REQUIREMENT:
The first line to copy is the one with "What Blender Python"; the last is the one with "PI = math.pi". Copy each line in that range exactly, leaving out all others.

-- Start STORED ROWS --

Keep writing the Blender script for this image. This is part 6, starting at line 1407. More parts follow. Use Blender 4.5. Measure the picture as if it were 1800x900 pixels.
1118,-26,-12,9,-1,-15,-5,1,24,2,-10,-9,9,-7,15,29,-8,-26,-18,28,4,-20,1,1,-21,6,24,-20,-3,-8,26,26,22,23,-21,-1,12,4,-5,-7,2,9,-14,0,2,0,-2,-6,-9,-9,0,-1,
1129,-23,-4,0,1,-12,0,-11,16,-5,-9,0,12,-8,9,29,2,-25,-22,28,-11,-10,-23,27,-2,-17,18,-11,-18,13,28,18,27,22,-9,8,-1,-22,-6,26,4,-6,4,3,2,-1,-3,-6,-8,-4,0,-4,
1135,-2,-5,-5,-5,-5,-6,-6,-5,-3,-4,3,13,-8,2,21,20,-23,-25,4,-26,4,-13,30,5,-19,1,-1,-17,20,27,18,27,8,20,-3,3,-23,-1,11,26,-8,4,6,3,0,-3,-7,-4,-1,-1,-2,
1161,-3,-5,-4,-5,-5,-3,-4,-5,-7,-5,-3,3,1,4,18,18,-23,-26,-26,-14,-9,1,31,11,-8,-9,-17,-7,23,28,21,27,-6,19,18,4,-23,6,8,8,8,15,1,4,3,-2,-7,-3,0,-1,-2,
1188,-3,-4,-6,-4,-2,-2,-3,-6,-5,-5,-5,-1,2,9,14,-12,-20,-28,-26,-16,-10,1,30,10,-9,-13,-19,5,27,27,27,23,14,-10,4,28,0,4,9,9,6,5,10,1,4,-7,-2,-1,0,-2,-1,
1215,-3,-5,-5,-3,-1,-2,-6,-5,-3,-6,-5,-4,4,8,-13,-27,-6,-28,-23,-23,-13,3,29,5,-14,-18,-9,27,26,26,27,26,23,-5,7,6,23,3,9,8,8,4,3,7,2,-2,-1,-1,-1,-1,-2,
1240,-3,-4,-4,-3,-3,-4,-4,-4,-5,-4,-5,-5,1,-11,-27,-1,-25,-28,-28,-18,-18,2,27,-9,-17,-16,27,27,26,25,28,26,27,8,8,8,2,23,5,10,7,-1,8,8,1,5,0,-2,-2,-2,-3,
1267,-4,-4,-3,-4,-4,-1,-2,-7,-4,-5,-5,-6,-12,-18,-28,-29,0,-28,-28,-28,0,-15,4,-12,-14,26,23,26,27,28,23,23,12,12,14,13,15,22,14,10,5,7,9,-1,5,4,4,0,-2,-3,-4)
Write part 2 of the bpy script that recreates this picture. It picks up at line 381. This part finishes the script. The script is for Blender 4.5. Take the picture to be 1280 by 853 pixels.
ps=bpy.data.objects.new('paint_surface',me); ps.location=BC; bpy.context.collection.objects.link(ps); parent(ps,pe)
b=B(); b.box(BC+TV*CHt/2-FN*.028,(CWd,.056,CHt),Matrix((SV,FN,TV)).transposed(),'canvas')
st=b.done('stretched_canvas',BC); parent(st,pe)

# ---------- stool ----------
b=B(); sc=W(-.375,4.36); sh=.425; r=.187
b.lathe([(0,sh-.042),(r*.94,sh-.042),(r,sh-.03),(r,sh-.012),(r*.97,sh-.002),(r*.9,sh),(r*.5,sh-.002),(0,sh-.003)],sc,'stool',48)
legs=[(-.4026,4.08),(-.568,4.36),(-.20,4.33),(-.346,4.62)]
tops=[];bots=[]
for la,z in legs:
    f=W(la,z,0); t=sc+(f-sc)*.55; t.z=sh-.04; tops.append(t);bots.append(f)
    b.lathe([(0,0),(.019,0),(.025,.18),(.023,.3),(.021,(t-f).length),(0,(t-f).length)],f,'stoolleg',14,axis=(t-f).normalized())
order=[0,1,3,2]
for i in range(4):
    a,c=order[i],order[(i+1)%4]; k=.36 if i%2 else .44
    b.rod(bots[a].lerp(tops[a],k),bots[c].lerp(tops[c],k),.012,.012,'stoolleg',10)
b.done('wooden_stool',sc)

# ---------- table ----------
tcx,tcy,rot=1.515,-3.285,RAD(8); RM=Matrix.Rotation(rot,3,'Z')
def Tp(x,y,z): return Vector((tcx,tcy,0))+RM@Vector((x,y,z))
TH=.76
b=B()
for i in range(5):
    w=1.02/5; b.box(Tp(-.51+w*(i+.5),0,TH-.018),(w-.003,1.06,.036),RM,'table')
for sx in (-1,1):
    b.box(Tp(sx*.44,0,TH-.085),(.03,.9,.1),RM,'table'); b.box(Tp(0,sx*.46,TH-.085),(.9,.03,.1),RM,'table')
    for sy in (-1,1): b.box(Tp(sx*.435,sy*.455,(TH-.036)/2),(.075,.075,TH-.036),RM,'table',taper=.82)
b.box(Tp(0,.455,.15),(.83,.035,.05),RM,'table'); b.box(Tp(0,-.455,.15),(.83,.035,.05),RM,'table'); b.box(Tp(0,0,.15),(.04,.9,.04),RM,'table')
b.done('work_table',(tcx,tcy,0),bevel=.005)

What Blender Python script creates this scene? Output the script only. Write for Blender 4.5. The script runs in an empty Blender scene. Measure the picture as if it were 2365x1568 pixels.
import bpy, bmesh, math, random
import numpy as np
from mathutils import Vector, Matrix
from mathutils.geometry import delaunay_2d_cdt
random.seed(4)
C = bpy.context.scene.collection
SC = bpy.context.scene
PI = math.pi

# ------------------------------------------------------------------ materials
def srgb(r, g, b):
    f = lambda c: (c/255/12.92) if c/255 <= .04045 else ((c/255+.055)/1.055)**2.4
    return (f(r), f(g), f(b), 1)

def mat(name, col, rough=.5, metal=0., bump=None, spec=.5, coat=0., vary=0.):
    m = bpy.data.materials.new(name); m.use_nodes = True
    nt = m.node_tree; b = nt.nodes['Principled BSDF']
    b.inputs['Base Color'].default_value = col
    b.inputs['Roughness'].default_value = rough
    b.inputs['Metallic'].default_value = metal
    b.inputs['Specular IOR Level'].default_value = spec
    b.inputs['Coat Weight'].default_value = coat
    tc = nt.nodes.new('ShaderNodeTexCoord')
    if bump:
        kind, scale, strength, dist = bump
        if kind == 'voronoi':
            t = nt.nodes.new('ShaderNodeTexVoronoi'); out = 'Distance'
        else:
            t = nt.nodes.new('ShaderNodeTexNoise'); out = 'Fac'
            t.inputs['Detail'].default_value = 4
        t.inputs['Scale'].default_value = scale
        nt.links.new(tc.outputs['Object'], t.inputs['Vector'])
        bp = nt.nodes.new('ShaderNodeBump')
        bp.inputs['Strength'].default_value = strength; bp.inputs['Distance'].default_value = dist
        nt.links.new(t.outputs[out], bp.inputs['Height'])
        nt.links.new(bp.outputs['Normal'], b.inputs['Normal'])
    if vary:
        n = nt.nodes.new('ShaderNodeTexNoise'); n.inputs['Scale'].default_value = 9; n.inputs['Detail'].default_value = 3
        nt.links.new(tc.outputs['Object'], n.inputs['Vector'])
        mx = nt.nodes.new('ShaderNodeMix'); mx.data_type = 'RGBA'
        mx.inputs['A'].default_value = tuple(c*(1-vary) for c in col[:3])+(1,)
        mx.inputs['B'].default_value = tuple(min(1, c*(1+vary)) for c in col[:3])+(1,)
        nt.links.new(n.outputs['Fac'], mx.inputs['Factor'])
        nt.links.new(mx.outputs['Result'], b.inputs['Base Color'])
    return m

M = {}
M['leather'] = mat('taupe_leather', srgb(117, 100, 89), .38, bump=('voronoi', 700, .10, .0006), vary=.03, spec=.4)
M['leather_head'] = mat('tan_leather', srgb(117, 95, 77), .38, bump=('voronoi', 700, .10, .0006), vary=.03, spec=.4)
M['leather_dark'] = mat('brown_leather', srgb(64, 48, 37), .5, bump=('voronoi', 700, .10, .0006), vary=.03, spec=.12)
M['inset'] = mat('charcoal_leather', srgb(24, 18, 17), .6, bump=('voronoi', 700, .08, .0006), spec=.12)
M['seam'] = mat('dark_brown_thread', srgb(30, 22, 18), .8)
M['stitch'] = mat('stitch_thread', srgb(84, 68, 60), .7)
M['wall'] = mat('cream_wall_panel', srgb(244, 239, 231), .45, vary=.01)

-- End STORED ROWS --

RESULT FOR THIS TASK:
What Blender Python script creates this scene? Output the script only. Write for Blender 4.5. The script runs in an empty Blender scene. Measure the picture as if it were 2365x1568 pixels.
import bpy, bmesh, math, random
import numpy as np
from mathutils import Vector, Matrix
from mathutils.geometry import delaunay_2d_cdt
random.seed(4)
C = bpy.context.scene.collection
SC = bpy.context.scene
PI = math.pi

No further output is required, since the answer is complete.